ECU partners with community colleges to improve transfer access, success
East Carolina University and 14 community colleges in the surrounding region signed a co-admission agreement Tuesday that is designed to improve transfer student access and success through a collaborative degree completion program.
Students will apply to a participating community college and ECU simultaneously and commit to maintaining full-time status. Upon completing an associate degree, they will seamlessly transition into degree-completion programs at ECU.
“Our most fundamental goal is to make college attendance a far less daunting endeavor for these students who might not think that going to college is within their reach,” said Dr. Ron Mitchelson, ECU provost. “In particular we want these students to understand that the community college/university pathway is very cost effective and to ensure that the transfer from the community college to the university is relatively seamless.”

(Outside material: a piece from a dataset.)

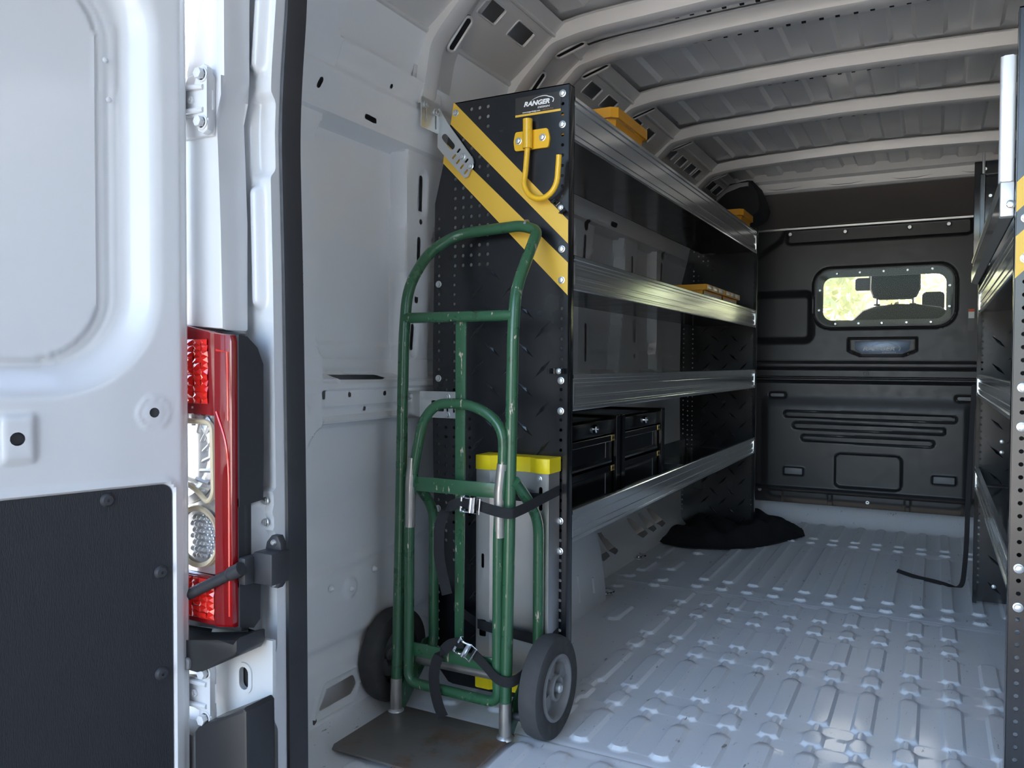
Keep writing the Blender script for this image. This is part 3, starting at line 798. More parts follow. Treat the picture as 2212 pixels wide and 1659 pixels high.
# raised hinge boss above and below
g = G(); g.prism([(-1.235, 1.31), (-1.152, 1.31), (-1.152, 1.415), (-1.165, 1.43), (-1.215, 1.425), (-1.235, 1.395)], 'y', 1.028, 1.04, bev=.005); obj('hinge_pad', g, 'white', rear)
# lower corner sheet with its slot
g = G(); g.plate([(-1.36, .20), (-1.155, .20), (-1.052, .275), (-1.052, .40), (-1.36, .40)], [rrect(-1.133, .299, -1.110, .341, .011)], 'y', 1.070, 1.078)
obj('corner_sheet', g, 'white', rear)
g = G(); g.plate(rrect(-1.141, .291, -1.102, .349, .018), [rrect(-1.133, .299, -1.110, .341, .011)], 'y', 1.067, 1.071); obj('slot_rim', g, 'white', rear)
g = G(); g.box(-1.15, -1.09, 1.081, 1.085, .28, .36); obj('slot_back', g, 'plastic', rear)
for zz in (.645, .605): piece('bolt', BOLT_S, (-1.103, 1.106, zz), rear)

# rubber seal round the door opening
cs = [(-1.100, 1.99), (-1.098, 1.595), (-1.112, 1.45), (-1.118, 1.335), (-1.111, 1.067), (-1.104, .62), (-1.101, .115), (-1.10, -.02)]
path = fillet([(x, 1.160, z) for x, z in cs], .1, 4)
g = G()
def strip(g, path, prof):
    rows = []
    for p in path: rows.append([g.bm.verts.new((p.x + a, p.y + b, p.z)) for a, b in prof])
    for i in range(len(rows) - 1):
        for k in range(len(prof)): k2 = (k + 1) % len(prof); g.bm.faces.new((rows[i][k], rows[i][k2], rows[i + 1][k2], rows[i + 1][k]))
    g.bm.faces.new(rows[0]); g.bm.faces.new(rows[-1][::-1]); return g
strip(g, path, [(-.024, .02), (-.024, -.016), (-.018, -.022), (-.002, -.022), (0, -.008), (.003, -.008), (.005, -.022), (.009, -.025), (.012, -.009), (.015, -.009), (.017, -.02), (.022, -.018), (.024, -.01), (.024, .03)])
structure('trim_3', g, 'rubber', 'black rubber seal round the rear door opening', smooth=30)
g = G()
for k in range(20):
    z = 1.33 - k * .022
    xx = np.interp(z, [1.067, 1.335], [-1.111, -1.118])
    g.tube([(xx + .0185, 1.172, z), (xx + .0205, 1.19, z - .013)], .0042, 6)
obj('seal_rib', g, 'rubber', bpy.data.objects['trim_3'], kind='stuff')

# ---- open left rear door
DP = Vector((-1.19, .952, 0)); DD = Vector((.28300, .95912, 0)); DN = Vector((.95912, -.28300, 0))
def dpt(s, z, h): return tuple(DP + DD * s + DN * h + Vector((0, 0, z)))
def doorH(S, Z):
    rec = sd_rr(S, Z, -.70, .872, -.030, 1.605, .15)
    H = -.036 * press(rec, .062)
    inn = sd_rr(S, Z, -.64, .906, -.093, 1.537, .11)
    H += .004 * np.clip(.5 - inn / .004, 0, 1) - .0035 * press(np.abs(inn) - .0008, .003)
    H -= .002 * press(np.abs(sd_rr(S, Z, -.66, .895, -.075, 1.555, .125)) - .002, .006)
    H += .002 * press(sd_rr(S, Z, -.097, 1.36, -.06, 1.475, .006), .008) * (Z < 1.6)
    H += .004 * press(np.abs(sd_c(S, Z, -.016, .816, .026)) - .001, .007) + .002 * press(sd_c(S, Z, -.016, .816, .02), .01)
    H += .006 * press(sd_rr(S, Z, -.245, .748, -.200, .820, .006), .010)
    card = sd_rr(S, Z, -.74, -.10, .0155, .6905, .018)
    H += .004 * press(np.abs(card - .006) - .003, .006)
    H -= .006 * press(card, .006)
    H -= .012 * ss((S - .030) / .016)
    return H
HD = [lambda u, v: sd_c(u, v, -.016, .816, .0085), lambda u, v: sd_c(u, v, -.225, .784, .0105)]
def dpf(s, z, h):
    return (DP.x + DD.x * s + DN.x * h, DP.y + DD.y * s + DN.y * h, z)
me = hfield('door_1', np.append(np.arange(-.76, -.30, .012), np.arange(-.295, .0465, .0042)), np.arange(-.12, 1.90, .0055), doorH, dpf, HD); me.materials.append(M['white'])
door = structure('door_1', me, None, 'open white rear door seen from its inner side')
g = G()
P = [dpt(-.76, 0, -.05), dpt(.050, 0, -.05), dpt(.050, 0, -.062), dpt(-.76, 0, -.062)]
g.prism([(p[0], p[1]) for p in P], 'z', -.12, 1.90)
P = [dpt(.0465, 0, -.012), dpt(.050, 0, -.016), dpt(.050, 0, -.055), dpt(.044, 0, -.055), dpt(.044, 0, -.012)]
g.prism([(p[0], p[1]) for p in P], 'z', -.12, 1.90)
obj('outer_panel', g, 'white', door)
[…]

Mitchelson pointed out that completing the first two years of a four-year degree at a community college can save a student $43,000, according to a national report from the Educational Advisory Board. Other benefits to students include access to ECU libraries and programming through the ECU Office of Student Activities and other organizations, ECU One Card eligibility, joint financial aid counseling and micro-scholarship opportunities, joint academic advising, and a waiver of the ECU transfer application fee.
Participating community colleges include Beaufort County Community College, Carteret Community College, College of the Albemarle, Craven Community College, Halifax Community College, Johnston Community College, Lenoir Community College, Martin Community College, Nash Community College, Pamlico Community College, Pitt Community College, Roanoke-Chowan Community College, Wayne Community College and Wilson Community College.
During a signing ceremony and reception on June 5, ECU’s chancellor, Dr. Cecil Staton, thanked the presidents and representatives of the community colleges for their role in furthering the education of North Carolina students. The co-admission program, he said, will be a boon to both ECU and the community colleges in producing the teachers, nurses, engineers, business leaders and health professionals that the region needs to meet its future workforce demands.
The new co-admission program, expected to begin this fall, provides more access to academic programs and support services than the more narrowly focused articulation agreements that exist between individual community colleges and ECU for specific degree programs. These broader agreements do not supplant those existing bilateral agreements, Michelson said.
“This is precisely the sort of collaboration we need to better serve the people of North Carolina and the east in particular,” Staton said. “We cannot be successful and continue to produce capable and engaged citizens who will go out across the communities of this state and make a difference if we don’t have a vital partnership with our community college system. We value what you do, we value your students, and we value our partnership.”